2010年02月16日
大波止の今昔
佐伯泰英の「交代寄合伊那衆異聞」という文庫本シリーズがめっぽう面白い。
タイトルだけでは、何のことかさっぱり分からないが、
主人公は旗本ながら大名並みに、領地の伊那から江戸へ参勤交代を義務付けられた座光寺家の当主。
途中巻の「上海」という副題に惹かれて読み始めたが、面白いので最初の「変化」から読み直している。
舞台はいつの間にか、江戸から長崎へ移っていく。
時代は幕末。長崎に「海軍伝習所」ができて間もない頃。若かりし頃の勝海舟も登場する。
大波戸という地名が出てきて、エッと思ったが、その後の巻では大波止と訂正されていた。
作者は長崎出身ではないが、へえ~と思わず感心させられるほど、長崎を生きいきと描いている。

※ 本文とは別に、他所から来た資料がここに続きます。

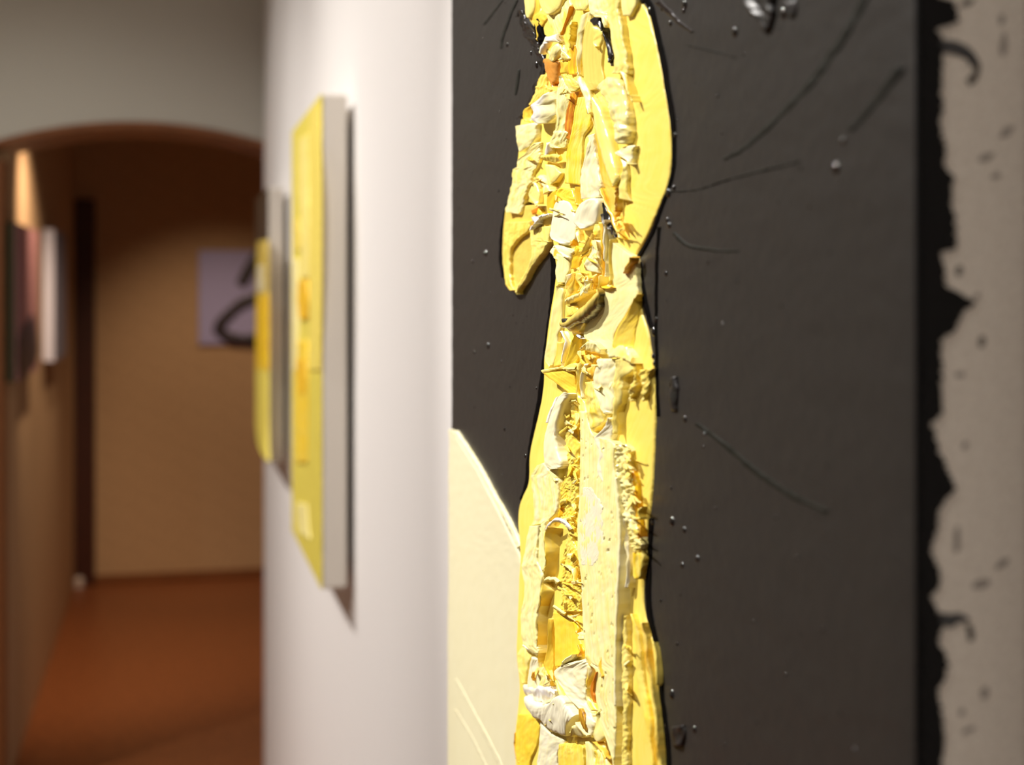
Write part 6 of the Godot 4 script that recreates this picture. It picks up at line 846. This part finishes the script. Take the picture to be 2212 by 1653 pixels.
	paint("olive_patch", second, OCHRE, SUN, [[524.4,655.5,5,391.4,654.1,5], [501.4,625.8,5,370.4,625.7,5], [478.8,596.6,5,370.4,593.8,5]], {"rnd":1,"lump":1,"step":2})
	var third := stretched("dark_painting", "dark canvas with a thick yellow streak, farthest of the canvases on the white wall", 3.8813, 1.2296, 544.0, 742.0)
	paint("dark_ground", third, BARK, BLACK2, [[0,0,1.5,544,0,1.5], [0,250,1.5,544,250,1.5], [0,500,1.5,544,500,1.5], [0,742,1.5,544,742,1.5]], {"base":-0.5,"rnd":1.0,"lump":0.5,"streak":0.4,"step":4.0})
	paint("olive_paint", third, OLIVE, OCHRE, [[314.5,606.4,9,-64.5,599.2,9], [361.2,556.2,9,-83.6,552.2,9], [385,501.9,9,-83.6,498.5,9], [385,433.4,9,-83.6,437.4,9]], {"rnd":1.5,"lump":1.5,"step":3})
	paint("pale_patch", third, PALE, OLIVE, [[279.7,534.5,11,21.4,534.3,11], [302.7,501.3,11,21.4,499.2,11], [279.7,461.1,11,21.4,461.6,11]], {"rnd":1,"lump":1,"step":3})
	paint("gold_paint", third, GOLD, AMBER, [[376.1,447.2,9.5,-91.5,454.6,9.5], [400.1,364.6,9.5,-91.5,376.6,9.5], [400.1,282.2,9.5,-91.5,303.5,9.5], [400.1,227.3,9.5,-91.5,254.8,9.5]], {"rnd":1.5,"lump":1.5,"step":3})
	paint("yellow_paint", third, SUN, LEMON, [[409,254.3,9,-83.6,278.8,9], [409,157.9,9,-83.6,193.3,9], [409,61.6,9,-83.6,107.9,9], [314.5,23.3,9,-102.5,42.9,9], [95.2,14.4,9,-121.2,19.6,9]], {"rnd":1.5,"lump":1.5,"step":3})


# a stretched canvas on the right-hand wall, its root at the near bottom corner of the front
func stretched(called: String, label: String, s: float, y: float, length: float, height: float) -> Node3D:
	var o := node(called, Vector3(0.25, y, -s))
	tag(o, label, "painting", "canvases on the white wall")
	put("canvas", slab(place(Vector3(0, 0, -44.0)), place(Vector3(length, height, -0.2)), 0.004), "white_canvas", o)
	return o


# black paint over the whole front, softly uneven, rolling over the near edge
func dark_front(length: float, height: float) -> ArrayMesh:
	var pts := PackedVector3Array()
	var cs := PackedColorArray()
	var across := 260
	var rows := 300
	for r in rows + 1:
		var y := height * r / rows
		for c in across + 1:
			var q := c / float(across)
			var s := length * q * (0.35 + 0.65 * q)
			var h := 1.0 + 0.16 * fine.get_noise_2d(s * 0.012, y * 0.03) + 0.10 * fine.get_noise_2d(s * 0.05 + 40.0, y * 0.12)
			var e := minf(s, length - s)
			if e < 4.0:
				var k := 1.0 - e / 4.0
				h -= 2.6 * (1.0 - sqrt(maxf(0.0, 1.0 - k * k)))
			if s < 26.0:
				h -= 1.4 * pow(1.0 - s / 26.0, 2.0)
			pts.append(place(Vector3(s, y, h)))
			cs.append(Color.WHITE)
	return finish(pts, cs, rows + 1, across + 1, Vector3(-1, 0, 0.3))


func finish(pts: PackedVector3Array, cs: PackedColorArray, rows: int, cols: int, towards: Vector3) -> ArrayMesh:
	var vp := PackedVector3Array()
	var vn := PackedVector3Array()
	var vc := PackedColorArray()
	var vi := PackedInt32Array()
	var mid := (rows / 2) * cols + cols / 2
	var nn := (pts[mid + 1] - pts[mid]).cross(pts[mid + cols] - pts[mid])
	grid_mesh(pts, cs, rows, cols, nn.dot(towards) < 0.0, vp, vn, vc, vi)
	var arr := []
	arr.resize(Mesh.ARRAY_MAX)
	arr[Mesh.ARRAY_VERTEX] = vp
	arr[Mesh.ARRAY_NORMAL] = vn
	arr[Mesh.ARRAY_COLOR] = vc
	arr[Mesh.ARRAY_INDEX] = vi
	var mesh := ArrayMesh.new()
	mesh.add_surface_from_arrays(Mesh.PRIMITIVE_TRIANGLES, arr)
	return mesh


# the ragged black edge that ran over onto the raw side of the canvas: [height, depth] pairs in millimetres
func dark_edge() -> ArrayMesh:
	var rim := [[345.2, 9.8], [357.9, 9.8], [371.3, 7.9], [375.1, 10.7], [380.8, 11.6], [388.5, 7.9], [392.6, 9.5], [395.4, 8.8], [399.3, 7], [403.6, 4.4], [405.8, 7.9], [409.9, 9], [419.2, 5.2], [425.8, 7], [433.1, 7.9], [441.1, 14.5], [454.5, 7.9], [463.7, 5.2], [466.8, 9.8], [473.4, 8.8], [481.7, 9.5], [491.9, 9], [495.9, 15], [501.2, 16.8], [505.2, 22.3], [508.2, 16.8], [510.5, 10.7], [515.3, 10.2], [522.5, 9.5], [524, 15.5], [532.3, 14.6], [540, 13.2], [548.6, 13.8], [552.4, 10.7], [559.3, 10.7], [567.7, 8.4], [572.6, 9.8], [578.6, 9], [588.7, 9.8], [592.4, 9.8], [595.7, 9], [600.3, 8.1], [601.5, 13.4], [602.9, 16.3], [606.1, 15.5], [609.9, 14.1]]
	var pts := PackedVector3Array()
	var cs := PackedColorArray()
	var rows := 900
	var at := 0
	for r in rows:
		var y := lerpf(0.0, 843.0, r / float(rows - 1))
		y = 470.0 + (y - 470.0) * (0.35 + 0.65 * pow(absf(y - 470.0) / 470.0, 2.0))
		var deep := 11.0 + 3.0 * fine.get_noise_2d(y * 0.06, 5.0) + 2.0 * fine.get_noise_2d(y * 0.2, 9.0)
		while at < rim.size() - 2 and rim[at + 1][0] < y:
			at += 1
		if y >= rim[0][0] and y <= rim[-1][0]:
			var k: float = (y - rim[at][0]) / maxf(0.01, rim[at + 1][0] - rim[at][0])
			deep = lerpf(rim[at][1], rim[at + 1][1], k)
		deep += 1.0 * fine.get_noise_2d(y * 0.5, 33.0) + 0.5 * fine.get_noise_2d(y * 1.4, 44.0)
		for c in 14:
			var q := c / 13.0
			var d := lerpf(2.0, -deep, q)
			var off := 1.0 + 0.25 * fine.get_noise_2d(d * 0.2, y * 0.15)
			if c == 0:
				off = -1.0
				d = 0.6
			elif c == 1:
				off = 0.3
				d = -0.2
			elif c == 2:
				off = 0.9
				d = -1.6
			if c == 13:
				off = -0.2
			pts.append(place(Vector3(-off, y, d)))
			cs.append(Color.WHITE)
	return finish(pts, cs, rows, 14, Vector3(-0.2, 0, 1))


func dome(r: float, flat: float) -> ArrayMesh:
	var st := SurfaceTool.new()
	st.begin(Mesh.PRIMITIVE_TRIANGLES)
	var s := SphereMesh.new()
	s.radius = r
	s.height = 2.0 * r
	s.radial_segments = 24
	s.rings = 12
	st.append_from(s, 0, Transform3D(Basis.from_scale(Vector3(flat, 1.0, 1.0)), Vector3.ZERO))
	return st.commit()


# spatters of glossy black paint on the ground
func specks(ground: Node3D) -> void:
	# drops of gloss paint, sunk so that only their caps stand out of the ground
	var big := dome(0.0032, 1.0)
	var small := dome(0.0020, 1.0)
	for p in [[226, 652.1, 2], [228, 649.4, 1], [260, 656.4, 1], [247, 646.2, 1], [141, 632.8, 3], [130, 631.1, 3], [161, 626.8, 2], [108, 625.3, 2], [101, 627.6, 1], [54, 566.5, 1], [60, 556.6, 2], [240, 588, 1], [245, 460.9, 3], [241, 458.8, 2], [243, 456.3, 1], [680, 463.5, 2], [734, 456.3, 1], [688, 538.7, 2], [696, 538.9, 1], [226, 444.8, 1], [245, 390.8, 2], [227, 389.4, 1], [230, 371.2, 1], [254, 283.3, 1], [255, 280, 1], [242, 279.3, 1], [245, 302.1, 2], [273, 487.1, 2], [269, 493.6, 1], [274, 473.8, 1], [272, 470, 1], [252, 545.4, 1], [249, 542.7, 1], [254, 517.9, 1], [250, 559.4, 2], [242, 561.5, 1], [538, 677.6, 1], [613, 696, 1], [560, 699.6, 1], [522, 691, 2], [519, 673, 1], [522, 666.9, 2], [209, 378.4, 1], [286, 383.9, 1], [622, 401.6, 1], [556, 388.5, 1], [740, 532.8, 1], [600, 521.5, 1], [275, 385.4, 1], [577, 713, 2], [279, 658.6, 2], [291, 666.8, 2], [232, 283.4, 1], [240, 282.3, 1], [213, 293.9, 1]]:
		put("paint_speck", big if p[2] > 1 else small, "black_gloss", ground, place(Vector3(p[0], p[1], -0.6 if p[2] > 1 else 0.1)))
	var rng := RandomNumberGenerator.new()
	rng.seed = 71
	var st := SurfaceTool.new()
	st.begin(Mesh.PRIMITIVE_TRIANGLES)
	for k in 260:
		var s := rng.randf_range(20.0, 830.0)
		var y := rng.randf_range(90.0, 740.0)
		st.append_from(small, 0, Transform3D(Basis.from_scale(Vector3.ONE * rng.randf_range(0.2, 0.55)), place(Vector3(s, y, 0.75))))
	tag(put("fine_spatter", st.commit(), "black_gloss", ground), "", "", "", "stuff")


func build_passage_things() -> void:

	# ---- the passage's own pictures
	var mauve := node("mauve_painting", Vector3(-0.545, 1.386, -5.39))
	tag(mauve, "dusky pink canvas with dark sides on the tan passage wall, nearer of the two there", "painting", "canvases on the passage wall")
	put("canvas", slab(Vector3(0.002, 0, -0.39), Vector3(0.037, 0.535, 0.39)), "olive_canvas", mauve)
	put("painted_front", slab(Vector3(0.037, 0.001, -0.389), Vector3(0.040, 0.534, 0.389), 0.001), "mauve_paint", mauve)
	put("dark_paint_band", ribbon([Vector3(0.041, 0.10, 0.36), Vector3(0.041, 0.09, 0.1), Vector3(0.041, 0.12, -0.15), Vector3(0.041, 0.08, -0.36)], 0.09, 0.004, Vector3(1, 0, 0)), "ink_paint", mauve)
	var slate := node("slate_painting", Vector3(-0.545, 1.382, -6.765))
	tag(slate, "blue-grey canvas with white sides on the tan passage wall, farther of the two there", "painting", "canvases on the passage wall")
	put("canvas", slab(Vector3(0.002, 0, -0.335), Vector3(0.049, 0.574, 0.335)), "cool_canvas", slate)
	put("painted_front", slab(Vector3(0.049, 0.001, -0.334), Vector3(0.052, 0.573, 0.334), 0.001), "slate_paint", slate)
	var lav := node("lavender_painting", Vector3(0.0, 0.0, 0.0))
	lav.position = Vector3(0.43, 1.374, -8.508)
	tag(lav, "lavender canvas with a black looping brushstroke on the brown back wall of the passage", "painting")
	put("canvas", slab(Vector3(-0.279, 0, 0), Vector3(0.279, 0.547, 0.036)), "white_canvas", lav)
	put("painted_front", slab(Vector3(-0.279, 0.0, 0.036), Vector3(0.279, 0.547, 0.039), 0.001), "lavender_paint", lav)
	var loop: Array = [Vector3(0.6043, 1.6537, 0), Vector3(0.5370, 1.6538, 0), Vector3(0.4673, 1.6349, 0), Vector3(0.4059, 1.6106, 0), Vector3(0.3606, 1.5782, 0), Vector3(0.3155, 1.5351, 0), Vector3(0.2837, 1.5002, 0), Vector3(0.2704, 1.4597, 0), Vector3(0.3022, 1.4190, 0), Vector3(0.3793, 1.3967, 0), Vector3(0.4673, 1.3960, 0), Vector3(0.5773, 1.3950, 0), Vector3(0.6637, 1.4298, 0), Vector3(0.6907, 1.5033, 0), Vector3(0.6637, 1.5936, 0), Vector3(0.6043, 1.6537, 0)]
	var upper: Array = [Vector3(0.5639, 1.9259, 0), Vector3(0.5021, 1.8929, 0), Vector3(0.4566, 1.8384, 0), Vector3(0.4272, 1.7841, 0), Vector3(0.4059, 1.7434, 0), Vector3(0.3846, 1.7135, 0)]
	for k in loop.size():
		loop[k] = loop[k] - lav.position * Vector3(1, 1, 0) + Vector3(0, 0, 0.040)
	for k in upper.size():
		upper[k] = upper[k] - lav.position * Vector3(1, 1, 0) + Vector3(0, 0, 0.040)
	put("looping_brushstroke", ribbon(loop, 0.036, 0.004, Vector3(0, 0, 1)), "ink_paint", lav)
	put("upper_brushstroke", ribbon(upper, 0.036, 0.004, Vector3(0, 0, 1)), "ink_paint", lav)
	var stop := node("door_stop", Vector3(-0.515, 0.0, -8.43))
	tag(stop, "small white rounded stop on the floor at the foot of the dark wooden post", "door stop")
	put("foot", slab(Vector3(-0.022, 0, -0.022), Vector3(0.022, 0.012, 0.022)), "rubber_white", stop)
	put("knob", dome(0.026, 1.0), "rubber_white", stop, Vector3(0, 0.036, 0))


# a flat, rounded band of paint along a path; out is the direction it stands proud
func ribbon(path: Array, half: float, proud: float, out: Vector3) -> ArrayMesh:
	var rows := (path.size() - 1) * 6 + 1
	var pts := PackedVector3Array()
	var cs := PackedColorArray()
	for r in rows:
		var x := r / 6.0
		var i := mini(int(x), path.size() - 2)
		var a: Vector3 = path[maxi(i - 1, 0)]
		var b: Vector3 = path[i]
		var c: Vector3 = path[i + 1]
		var d: Vector3 = path[mini(i + 2, path.size() - 1)]
		var p := b.cubic_interpolate(c, a, d, x - i)
		var dir := (b.cubic_interpolate(c, a, d, minf(x - i + 0.05, 1.0)) - b.cubic_interpolate(c, a, d, maxf(x - i - 0.05, 0.0))).normalized()
		var side := dir.cross(out).normalized()
		var ends := clampf(minf(r, rows - 1 - r) / 3.0, 0.15, 1.0)
		var w := half * sqrt(ends) * (1.0 + 0.2 * fine.get_noise_2d(r * 0.3, half * 900.0))
		for c2 in 9:
			var t := c2 / 4.0 - 1.0
			pts.append(p + side * w * t + out * proud * (sqrt(maxf(0.0, 1.0 - t * t)) - 0.25))
			cs.append(Color.WHITE)
	return finish(pts, cs, rows, 9, out)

長崎外の人の方が、長崎のことをよく勉強しているようだ。
第5巻の「阿片」には鼠島が出てくる。
少年時代に海軍伝習所ならぬ、
水泳訓練所として通った島だ。
今の大波止からの眺めは小説の舞台とは大きく変わっている。
造船所のクレーンが見え、大橋も架かっている。
勝海舟が見たらビックリするだろうか?
我が意を得たりと、ニヤリとするかも。